## Your instructions
Return the number of lines holding "This", with nothing added.

====== Supplied information

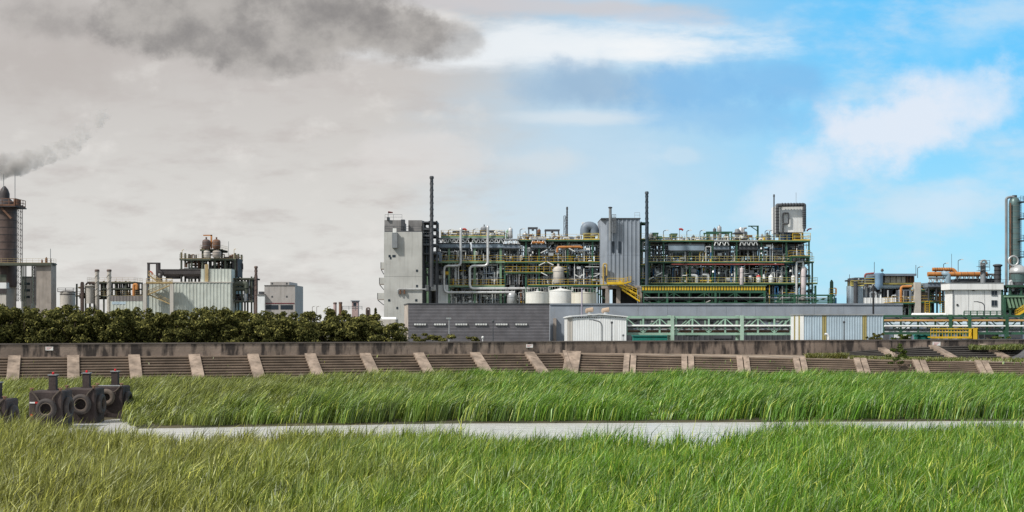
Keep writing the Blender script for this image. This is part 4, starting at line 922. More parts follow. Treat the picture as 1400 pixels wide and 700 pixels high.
# concrete stair tower
d = 288.; x0, x1 = X(525, d), X(577, d); zt = Z(317, d); zp = Z(300.5, d)
t = T('concrete_tower', 'tall pale concrete tower with a darker roof storey and side balconies', 'tower', ((x0+x1)/2, d, GZ))
MB().box(x0, x1, d, d+13, GZ, Z(378, d)-.02).build('wall', CONC, t)
MB().box(x0, x1, d, d+13, Z(378, d)+.02, zt).build('wall', CONC, t)
MB().box(x0+.02, x1-.02, d+.06, d+12.9, Z(378, d)-.02, Z(378, d)+.02).build('joint', CONCD, t)
MB().box(x0, X(549, d), d+.9, d+13, zt+.003, zp).box(X(557, d), X(576, d), d+2.5, d+12, zt+.003, zp+.1).build('roof_storey', mat('darker concrete storey', (.22, .215, .215), .85, streak=.4), t)
MB().box(X(548, d), X(553, d), d+.2, d+2, zt, Z(300, d)).box(X(528.5, d), X(532, d), d+.5, d+2, zp+.003, zp+.55).build('roof_hut', GREYD, t)
rail_mesh(MB(), [(x0+.1, d+.15, zt), (x1-.1, d+.15, zt), (x1-.1, d+12, zt)], t=.07).build('railing', GREYD, t)
rail_mesh(MB(), [(x0+.1, d+1.1, zp), (X(549, d), d+1.1, zp)], t=.06, toe=0).build('railing', GREY, t)
MB().box(X(536.5, d), X(543.5, d), d-.9, d-.003, Z(339, d), Z(318, d)).build('vent_box', GREY, t)
MB().box(X(537.5, d), X(542.5, d), d-.95, d-.903, Z(318.5, d), Z(312.5, d)).build('vent_hood', WHITE, t)
for px, py, w in ((532.5, 350, 2), (538.5, 350, 3.5), (570, 370, 1.8), (570, 391, 1.8), (532, 410.5, 2), (569, 410.5, 2.2), (543, 421, 1.5), (534, 352.7, 1.4)): MB().box(X(px-w/2-.4, d), X(px+w/2+.4, d), d-.06, d-.003, Z(py+1.5, d), Z(py-1.5, d)).build('window', GLASS, t)
for k, (py, w) in enumerate(((367, 5.), (388, 7), (409, 9.5))):
    xb = x0-w/F*d; MB().box(xb, x0-.003, d+.5, d+3.5, Z(py, d)-.15, Z(py, d)).build('balcony_slab', CONCW, t)
    MB().box(xb, xb+.12, d+.5, d+3.5, Z(py, d), Z(py-8.5, d)).box(xb, x0-.003, d+.5, d+.62, Z(py, d), Z(py-8.5, d)).build('balcony_panel', CONC, t)
    MB().bar((xb+.1, d+.8, Z(py, d)-.2), (x0-.1, d+.8, Z(py+8, d)), .15).build('bracket', GREYD, t)
MB().tube([(X(544, d), d-.25, Z(402, d)), (X(544, d), d-.25, Z(395.5, d)), (X(583, d), d-.25, Z(395.5, d))], .14, 8).build('wall_pipe', SILVER, t, True)
for px in (547.5, 553): MB().box(X(px-1, d), X(px+1, d), d-.5, d-.003, Z(402, d), Z(396.5, d)).build('pipe_bracket', RUST, t)
x = X(530, d); w = T('wind_sock', 'small dark wind sock on a mast over the concrete tower', 'wind sock', (x, d+1.2, zp)); MB().cyl((x, d+1.2, zp), (x, d+1.2, Z(289, d)), .05, 6).build('mast', GREY, w); MB().cyl((x, d+1.2, Z(289.5, d)), (x+.95, d+1.2, Z(290, d)), .22, 8, .12).build('sock', mat('faded maroon cloth', (.14, .04, .04), .9), w)
# skeletal lift frame between tower and frame
r = structure('steel_scaffold', 'open dark steel frame between the concrete tower and the tall spiked stack', 'steel frame', 290., 6, [(579, 302), (587, 302), (597, 302)], [(303, 578, 598, 0), (312, 578, 598, 0), (322, 578, 598, 1), (334, 578, 598, 1), (346, 578, 598, 0)], GREYD, GREY, beams=.3, colw=.3, deckm=GREYD)
pipework(r, X(579, 290), X(597, 290), Z(357, 290), Z(310, 290), 291, 295, 10, 77)
stack(590.2, 241, 392, 5.2, 289., 'tallest dark slim stack beside the concrete tower', GREYD)
# frame with white bent pipes
W1 = structure('plant_structure', 'pale green process frame carrying two large bent white pipes', 'plant frame', D, 16, [(578.5, 357), (614, 322.5), (649, 322.5), (684.5, 322.5)], [(322.5, 603, 690, 1), (357, 580, 690, 1), (390, 614, 690, 1)], GREENP, YEL, beams=.42, colw=.46)
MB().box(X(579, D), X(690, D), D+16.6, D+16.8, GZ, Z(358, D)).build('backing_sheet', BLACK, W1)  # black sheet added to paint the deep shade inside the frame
small_pipework(W1, [(X(582, D), X(690, D), Z(357, D), Z(343, D), D-.3, D+8, 130), (X(580, D), X(690, D), Z(389, D), Z(359, D), D-.3, D+8, 170), (X(614, D), X(690, D), Z(418, D), Z(392, D), D-.3, D+7, 130), (X(603, D), X(690, D), Z(322, D), Z(316, D), D+.5, D+9, 60)], 901)
MB().box(X(579.5, D), X(613, D), D-.4, D+8, Z(397.5, D), Z(389.5, D)).build('lintel', WHITEC, W1)
MB().box(X(597, D), X(612.5, D), D-.35, D+.3, GZ, Z(397.5, D)-.003).build('panel', WHITEC, W1)
for i, (a, b) in enumerate(((578.5, 614), (614, 649), (649, 684.5))):
    pipework(W1, X(a, D)+.3, X(b, D)-.3, Z(390, D) if i else Z(389, D), Z(358, D), D+1, D+9, 10, 10+i)
    if i: pipework(W1, X(a, D)+.3, X(b, D)-.3, Z(416, D), Z(391, D), D+.6, D+8, 9, 20+i)
    pipework(W1, X(a, D)+.3, X(b, D)-.3, Z(357, D), Z(341, D), D+.6, D+9, 10, 30+i, rr=(.07, .17))
    pipework(W1, X(max(a, 603), D)+.3, X(b, D)-.3, Z(330, D), Z(319, D), D+1, D+12, 6, 40+i, rr=(.07, .16), mats=[GREY, GREYD, SILVER, CREAM])
for pts, rr, l in (([(630, 316), (630, 358), (607, 363.5), (607, 399.5), (704, 399.8)], .27, 'long white insulated pipe with two bends, closest to the concrete tower'),
               ([(667, 313), (667, 358), (642.3, 363.5), (642.3, 394), (728, 394.5)], .27, 'long white insulated pipe with two bends, beyond the first bent pipe')):
    P_ = [W(px, py, D-1.3) for px, py in pts]; P_[1].z = P_[2].z; P_[3].z = P_[4].z
    b = T('bent_pipe', l, 'pipe', P_[0]); MB().tube(P_, rr, 14, .9).build('pipe', INSUL, b, True)
    m = MB()
    for u, v in zip(P_[:-1], P_[1:]):
        L_ = (v-u).length; n = int(L_/2.6)
        for k in range(1, n): c = u+(v-u)*k/n; e = (v-u).normalized()*.06; m.cyl(c-e, c+e, rr*1.06, 14)
    m.build('joint_band', SILVER, b, True)
    top = P_[0]; MB().tube([top, top+Vector((0, 0, .5)), top+Vector((0, 3, .5))], rr, 14, .6).build('elbow', INSUL, b, True)
air_cooler(600, 642, 332.5, 343, 357, D-.4, 'blue grey air cooler over the first bent white pipe', COOL, 7)
air_cooler(645, 688, 332.5, 343, 357, D-.4, 'blue grey air cooler beside the second bent white pipe', COOL, 7)
air_cooler(688, 710, 334, 343, 358, D-.45, 'short blue grey air cooler beside the white topped vent', BLUEG, 6)
air_cooler(726, 747, 334, 341.5, 358, D-.45, 'short blue grey air cooler under the rusty roof vessel', BLUEG, 6)
def gantry(pa, pb, pt, pdeck, d, lab, m, y2=2.5):
    g = T('gantry', lab, 'gantry', (X((pa+pb)/2, d), d, Z(pdeck, d)))
    for p in (pa, pb):
        for y in (d, d+y2): MB().box(X(p, d)-.12, X(p, d)+.12, y-.12, y+.12, Z(pdeck, d), Z(pt, d)).build('post', m, g)
    MB().box(X(pa, d)-.2, X(pb, d)+.2, d-.14, d+.14, Z(pt, d), Z(pt, d)+.3).build('beam', m, g); MB().box(X(pa, d)-.2, X(pb, d)+.2, d+y2-.14, d+y2+.14, Z(pt, d), Z(pt, d)+.3).build('beam', m, g)
    MB().cyl((X((pa+pb)/2, d), d+y2/2, Z(pt, d)-.4), (X((pa+pb)/2, d), d+y2/2, Z(pt, d)+.1), .25, 8).build('hoist', m, g)
gantry(620, 640, 317.5, 322.5, D+3, 'dark lifting gantry above the first bent white pipe', GREYD)
gantry(657, 676, 317, 322.5, D+3, 'dark lifting gantry above the second bent white pipe', GREYD)
gantry(723, 734, 312.5, 328, D+3, 'tall narrow gantry round the rusty roof vessel', GREYD)
gantry(746, 764, 315.5, 328, D+3, 'wide low gantry beside the lattice mast', GREYD)
gantry(893, 899, 320, 329, D+3, 'small green gantry beside the tall stack at the ribbed tower', GREEN)
gantry(918, 925, 321, 329, D+3, 'small green gantry over the long blue air cooler', GREEN)
gantry(966.5, 1000, 318.5, 329, D+1, 'big dark green portal gantry on the roof of the dark green frame', GREEN, 4)
vvessel(662, 309.5, 322, 10, D+5, 'squat grey roof vessel on the pale green frame by the second bent pipe', GREY)
vvessel(606, 318, 330, 6, D+5, 'small pale roof vessel nearest the open steel frame', SILVER)
vvessel(698, 311.5, 330, 6, D+4, 'white topped vertical vent vessel on the pale green frame roof', INSUL)
vvessel(694, 315, 330, 5, D+6, 'dark green vertical vessel just behind the white topped vent', GREENP)
vvessel(737, 313.5, 328, 4.5, D+4, 'rusty red vertical vessel inside the tall narrow roof gantry', RUST)
vvessel(718, 318, 328, 7, D+5, 'pale drum on the roof beside the rusty vessel gantry', SILVER)
vvessel(728, 320, 328, 4, D+6, 'small grey drum close to the rusty vessel', GREY)
vvessel(757, 318, 328, 4, D+5, 'slim cream drum under the wide low gantry', CREAM)
post_lamp(613, 315, 322.5, D+1, 'thin roof lamp between the open frame and the first bent pipe')
post_lamp(647, 314, 322.5, D+1, 'thin roof lamp between the two bent white pipes')
post_lamp(680, 317, 322.5, D+1, 'thin roof lamp beyond the second bent white pipe')
post_lamp(711, 314, 328, D+1, 'thin roof lamp beside the pale roof drum')
for px, lab in ((633, 'red wind sock above the first bent white pipe'), (929, 'red wind sock on the roof of the dark green frame')):
    x = X(px, D+1); w = T('wind_sock', lab, 'wind sock', (x, D+1, Z(329, D))); MB().cyl((x, D+1, Z(329, D)), (x, D+1, Z(313.5, D)), .05, 6).build('mast', GREY, w); MB().tube([(x-.1, D+1, Z(313, D)), (x+.45, D+1, Z(312.6, D)), (x+.75, D+1, Z(314.6, D))], .2, 8).build('sock', RED, w, True)
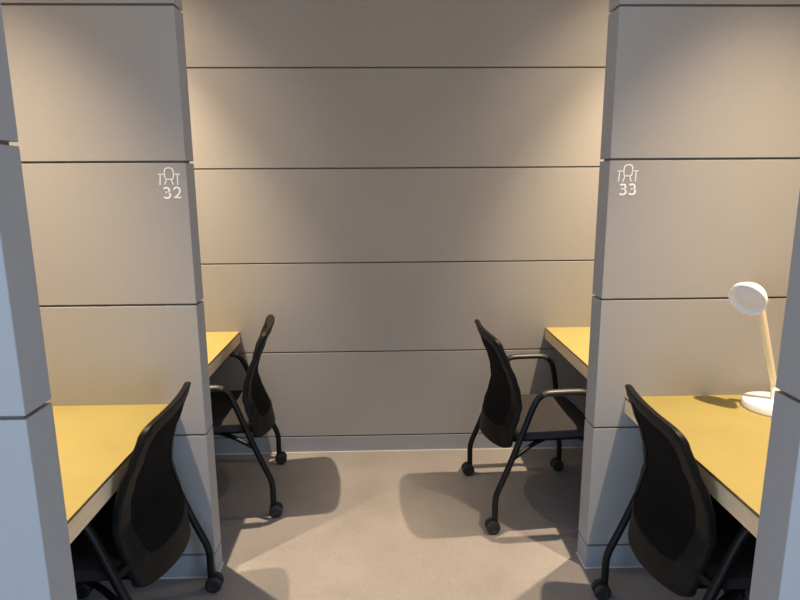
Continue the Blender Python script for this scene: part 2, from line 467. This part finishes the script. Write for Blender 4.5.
# ------------------------------------------------------------------ light
def spot(name, loc, w, col, size, blend=1, rad=.022):
    l = bpy.data.lights.new(name, 'SPOT'); l.energy = w; l.color = col
    l.spot_size = math.radians(size); l.spot_blend = blend; l.shadow_soft_size = rad
    o = bpy.data.objects.new(name, l); o.location = loc; COL.objects.link(o); return o
WARM = (1, .77, .515)
PW = 420
for x, y, k in ((-1.31, 1.51, .90), (1.31, 1.49, .83)):
    spot('booth_downlight', (x, y, 3.0), PW * k, WARM, 71)
for x, y in ((-1.25, 2.69), (1.34, 2.66)):
    spot('booth_downlight', (x, y, 3.0), PW * .93, WARM, 67)
    spot('back_wall_fill', (x, y, 3.0), 85, WARM, 100)  # added weak wide fill, lifts the middle of the back wall; no separate fixture
# daylight entering behind the camera
def daylight(loc, aim, w, sx, sy):
    l = bpy.data.lights.new('daylight', 'AREA'); l.shape = 'RECTANGLE'; l.size = sx; l.size_y = sy
    l.energy = w; l.color = (.50, .71, 1)
    o = bpy.data.objects.new('daylight', l); o.location = loc
    o.rotation_euler = (Vector(aim) - Vector(loc)).to_track_quat('-Z', 'Y').to_euler(); COL.objects.link(o)
daylight((0, -1.9, .95), (0, 1, .75), 20, 2.0, 1.9)
daylight((-2.7, -1.5, 1.3), (-.5, 1.1, 1.0), 49, 1.2, 1.9)
daylight((2.7, -1.5, 1.3), (.5, 1.1, 1.0), 49, 1.2, 1.9)

w = bpy.data.worlds.new('World'); scene.world = w; w.use_nodes = True
bg = w.node_tree.nodes['Background']; bg.inputs[0].default_value = (.97, .95, .95, 1); bg.inputs[1].default_value = .42

# ------------------------------------------------------------------ camera
F, p, yw, ro, HC = 591.58, .19657, .02757, -.00643, 1.5266
fw = Vector((math.sin(yw) * math.cos(p), math.cos(yw) * math.cos(p), -math.sin(p)))
rt = Vector((math.cos(yw), -math.sin(yw), 0)); up = rt.cross(fw)
rt2 = rt * math.cos(ro) + up * math.sin(ro); up2 = up * math.cos(ro) - rt * math.sin(ro)
cam = bpy.data.cameras.new('camera'); cam.sensor_width = 36; cam.sensor_fit = 'HORIZONTAL'; cam.lens = F / 800 * 36
cam.clip_start = .02
co = bpy.data.objects.new('camera', cam); COL.objects.link(co)
mt = Matrix((rt2, up2, -fw)).transposed().to_4x4(); mt.translation = (0, 0, HC)
co.matrix_world = mt
scene.camera = co

vs = scene.view_settings
vs.view_transform = 'Standard'; vs.look = 'None'; vs.gamma = 1; vs.use_curve_mapping = False; vs.exposure = .36
try: scene.cycles.use_denoising = True
except Exception: pass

============

## Task result
2